• [Request] Skip the pictures. Reproduce all other material exactly.

• [Data block]

[start]

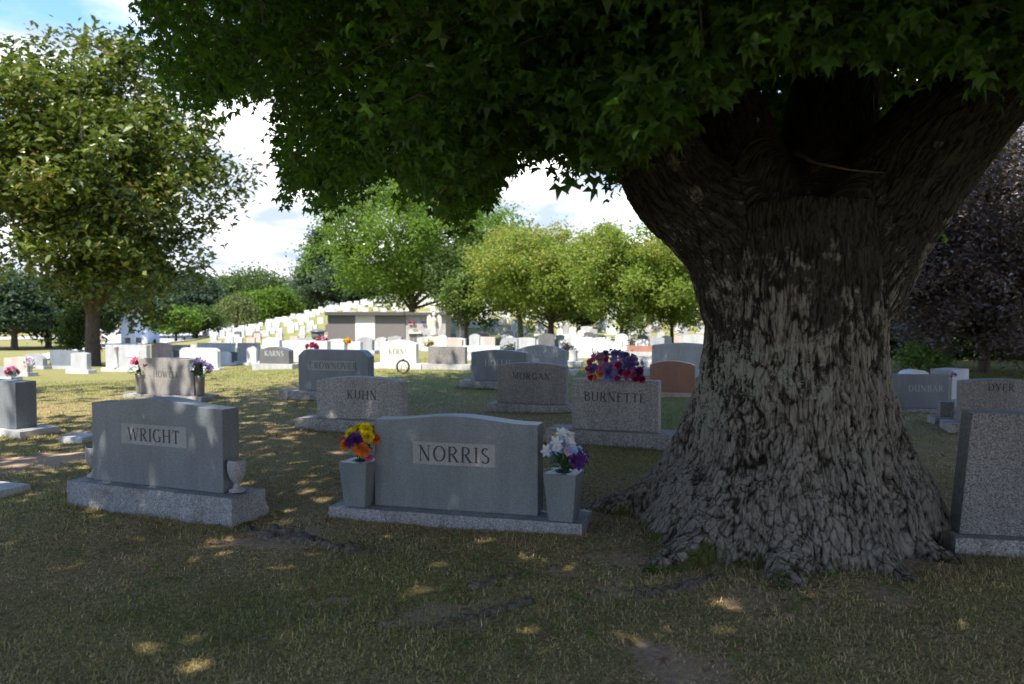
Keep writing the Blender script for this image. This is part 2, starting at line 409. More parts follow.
def text_mesh(s, cap, gap=.14):
    """flat strokes facing -y, centred on x=0, z from 0 to cap; each stroke a hair in front of the last so none are coplanar"""
    V, L, S = [], [], []; x = 0; k = 0
    tot = sum(GL[c][0] for c in s) + gap * (len(s) - 1)
    def quad(p):
        nonlocal k
        o = len(V); y = -.0004 - .00006 * (k % 40); k += 1
        for a, b_ in p: V.append(((a - tot / 2) * cap, y, b_ * cap))
        L.extend(range(o, o + len(p))); S.append(len(p))
    for ch in s:
        adv, st, sf = GL[ch]
        for pts, wd in st:
            P = np.array(pts, float) + [x, 0]
            T = np.gradient(P, axis=0) if len(P) > 2 else np.repeat((P[1] - P[0])[None], 2, 0)
            if wd is not None:
                for a, b_ in zip(P, P[1:]):
                    d = b_ - a; d = d / (np.hypot(*d) + 1e-9); n_ = np.array([-d[1], d[0]]) * wd / 2
                    quad([a - n_, b_ - n_, b_ + n_, a + n_])
            else:
                T = T / (np.hypot(T[:, 0], T[:, 1])[:, None] + 1e-9)
                wv = TN + (TK - TN) * np.abs(T[:, 1]) ** 1.5
                N_ = np.stack([-T[:, 1], T[:, 0]], 1) * (wv / 2)[:, None]
                for i in range(len(P) - 1):
                    quad([P[i] - N_[i], P[i + 1] - N_[i + 1], P[i + 1] + N_[i + 1], P[i] + N_[i]])
        for a, b_, yy in sf:
            y0 = 0 if yy <= .01 else yy - .045
            quad([(a + x, y0), (b_ + x, y0), (b_ + x, y0 + .045), (a + x, y0 + .045)])
        x += adv + gap
    return np_mesh('lettering', np.array(V), L, S)

# ------------------------------------------------------------------ stone materials
M = {}
M['blue'] = granite('blue_grey_granite', (.165, .185, .21), .45, 330, .42)
M['steel'] = granite('steel_grey_granite', (.18, .20, .212), .45, 330, .40)
M['salt'] = granite('salt_and_pepper_granite', (.30, .285, .275), .7, 135, .6, tone=.12, dark=.3)
M['saltdark'] = granite('dark_flecked_granite', (.22, .205, .20), .7, 135, .6, tone=.12, dark=.28)
M['deep'] = granite('coarse_dark_granite', (.185, .178, .178), .7, 150, .6, tone=.14, dark=.25)  # base colour darkened to carry the deeper shade on the tapered stone
M['weathered'] = granite('weathered_grey_granite', (.25, .235, .225), .4, 150, .8, tone=.2, dark=.35)
M['pale'] = granite('pale_grey_granite', (.40, .40, .40), .4, 220, .6)
M['white'] = granite('white_marble', (.56, .56, .54), .15, 120, .55, tone=.08)
M['grey'] = granite('mid_grey_granite', (.30, .30, .31), .5, 200, .6)
M['dark'] = granite('dark_grey_granite', (.12, .12, .125), .4, 200, .4)
M['red'] = granite('red_brown_granite', (.34, .17, .12), .5, 200, .35)
M['pink'] = granite('pink_granite', (.50, .38, .34), .5, 160, .55)
M['pitch'] = granite('rock_pitched_granite', (.30, .285, .275), .6, 110, .9, bump=.8, tone=.2)
M['pitchblue'] = granite('rock_pitched_grey_granite', (.27, .275, .29), .5, 150, .9, bump=.8, tone=.2)
M['panel'] = granite('frosted_panel', (.33, .325, .315), .35, 330, .8)
M['ink'] = flat('engraved_letters', (.045, .045, .048), .8)
M['inksoft'] = flat('worn_engraved_letters', (.10, .10, .105), .8)
M['chalk'] = flat('frosted_letters', (.42, .43, .45), .8)

# ------------------------------------------------------------------ headstones
def tablet_mesh(wd, ht, th, shape, drop, taper=0, bev=.006):
    n = 26; top = []
    for k in range(n + 1):
        u = -1 + 2 * k / n
        if shape == 'serp': f = (math.cos(math.pi * min(1, abs(u) / .92)) + 1) / 2
        elif shape == 'oval': f = 1 - u * u
        elif shape == 'dome': f = math.sqrt(max(0, 1 - u * u * .96))
        elif shape == 'shoulder':
            f = 1 if abs(u) < .84 else 0.0
            f = 1 - float(sst(.80, 1.0, abs(u))) * 1.0
        elif shape == 'gable': f = 1 - abs(u)
        else: f = 1
        top.append((u * wd / 2, ht - drop + drop * f))
    pts = [(-wd / 2 * (1 + taper), 0)] + top + [(wd / 2 * (1 + taper), 0)]
    bm = bmesh.new()
    a = [bm.verts.new((x, 0, z)) for x, z in pts]; b_ = [bm.verts.new((x, th, z)) for x, z in pts]
    fa = bm.faces.new(a); fb = bm.faces.new(b_[::-1])
    for k in range(len(pts)): bm.faces.new((a[k], b_[k], b_[(k + 1) % len(pts)], a[(k + 1) % len(pts)]))
    if bev:
        ed = list(fa.edges) + list(fb.edges) + [e for e in bm.edges if e not in fa.edges and e not in fb.edges and (e.verts[0] in (a[0], a[1], a[-1], a[-2]) or e.verts[1] in (a[0], a[1], a[-1], a[-2]))]
        bmesh.ops.bevel(bm, geom=list(set(ed)), offset=bev, segments=2, affect='EDGES', profile=.6)
    return bm_mesh(bm, 'tablet')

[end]

• [Task solution]
Keep writing the Blender script for this image. This is part 2, starting at line 409. More parts follow.
def text_mesh(s, cap, gap=.14):
    """flat strokes facing -y, centred on x=0, z from 0 to cap; each stroke a hair in front of the last so none are coplanar"""
    V, L, S = [], [], []; x = 0; k = 0
    tot = sum(GL[c][0] for c in s) + gap * (len(s) - 1)
    def quad(p):
        nonlocal k
        o = len(V); y = -.0004 - .00006 * (k % 40); k += 1
        for a, b_ in p: V.append(((a - tot / 2) * cap, y, b_ * cap))
        L.extend(range(o, o + len(p))); S.append(len(p))
    for ch in s:
        adv, st, sf = GL[ch]
        for pts, wd in st:
            P = np.array(pts, float) + [x, 0]
            T = np.gradient(P, axis=0) if len(P) > 2 else np.repeat((P[1] - P[0])[None], 2, 0)
            if wd is not None:
                for a, b_ in zip(P, P[1:]):
                    d = b_ - a; d = d / (np.hypot(*d) + 1e-9); n_ = np.array([-d[1], d[0]]) * wd / 2
                    quad([a - n_, b_ - n_, b_ + n_, a + n_])
            else:
                T = T / (np.hypot(T[:, 0], T[:, 1])[:, None] + 1e-9)
                wv = TN + (TK - TN) * np.abs(T[:, 1]) ** 1.5
                N_ = np.stack([-T[:, 1], T[:, 0]], 1) * (wv / 2)[:, None]
                for i in range(len(P) - 1):
                    quad([P[i] - N_[i], P[i + 1] - N_[i + 1], P[i + 1] + N_[i + 1], P[i] + N_[i]])
        for a, b_, yy in sf:
            y0 = 0 if yy <= .01 else yy - .045
            quad([(a + x, y0), (b_ + x, y0), (b_ + x, y0 + .045), (a + x, y0 + .045)])
        x += adv + gap
    return np_mesh('lettering', np.array(V), L, S)

# ------------------------------------------------------------------ stone materials
M = {}
M['blue'] = granite('blue_grey_granite', (.165, .185, .21), .45, 330, .42)
M['steel'] = granite('steel_grey_granite', (.18, .20, .212), .45, 330, .40)
M['salt'] = granite('salt_and_pepper_granite', (.30, .285, .275), .7, 135, .6, tone=.12, dark=.3)
M['saltdark'] = granite('dark_flecked_granite', (.22, .205, .20), .7, 135, .6, tone=.12, dark=.28)
M['deep'] = granite('coarse_dark_granite', (.185, .178, .178), .7, 150, .6, tone=.14, dark=.25)  # base colour darkened to carry the deeper shade on the tapered stone
M['weathered'] = granite('weathered_grey_granite', (.25, .235, .225), .4, 150, .8, tone=.2, dark=.35)
M['pale'] = granite('pale_grey_granite', (.40, .40, .40), .4, 220, .6)
M['white'] = granite('white_marble', (.56, .56, .54), .15, 120, .55, tone=.08)
M['grey'] = granite('mid_grey_granite', (.30, .30, .31), .5, 200, .6)
M['dark'] = granite('dark_grey_granite', (.12, .12, .125), .4, 200, .4)
M['red'] = granite('red_brown_granite', (.34, .17, .12), .5, 200, .35)
M['pink'] = granite('pink_granite', (.50, .38, .34), .5, 160, .55)
M['pitch'] = granite('rock_pitched_granite', (.30, .285, .275), .6, 110, .9, bump=.8, tone=.2)
M['pitchblue'] = granite('rock_pitched_grey_granite', (.27, .275, .29), .5, 150, .9, bump=.8, tone=.2)
M['panel'] = granite('frosted_panel', (.33, .325, .315), .35, 330, .8)
M['ink'] = flat('engraved_letters', (.045, .045, .048), .8)
M['inksoft'] = flat('worn_engraved_letters', (.10, .10, .105), .8)
M['chalk'] = flat('frosted_letters', (.42, .43, .45), .8)

# ------------------------------------------------------------------ headstones
def tablet_mesh(wd, ht, th, shape, drop, taper=0, bev=.006):
    n = 26; top = []
    for k in range(n + 1):
        u = -1 + 2 * k / n
        if shape == 'serp': f = (math.cos(math.pi * min(1, abs(u) / .92)) + 1) / 2
        elif shape == 'oval': f = 1 - u * u
        elif shape == 'dome': f = math.sqrt(max(0, 1 - u * u * .96))
        elif shape == 'shoulder':
            f = 1 if abs(u) < .84 else 0.0
            f = 1 - float(sst(.80, 1.0, abs(u))) * 1.0
        elif shape == 'gable': f = 1 - abs(u)
        else: f = 1
        top.append((u * wd / 2, ht - drop + drop * f))
    pts = [(-wd / 2 * (1 + taper), 0)] + top + [(wd / 2 * (1 + taper), 0)]
    bm = bmesh.new()
    a = [bm.verts.new((x, 0, z)) for x, z in pts]; b_ = [bm.verts.new((x, th, z)) for x, z in pts]
    fa = bm.faces.new(a); fb = bm.faces.new(b_[::-1])
    for k in range(len(pts)): bm.faces.new((a[k], b_[k], b_[(k + 1) % len(pts)], a[(k + 1) % len(pts)]))
    if bev:
        ed = list(fa.edges) + list(fb.edges) + [e for e in bm.edges if e not in fa.edges and e not in fb.edges and (e.verts[0] in (a[0], a[1], a[-1], a[-2]) or e.verts[1] in (a[0], a[1], a[-1], a[-2]))]
        bmesh.ops.bevel(bm, geom=list(set(ed)), offset=bev, segments=2, affect='EDGES', profile=.6)
    return bm_mesh(bm, 'tablet')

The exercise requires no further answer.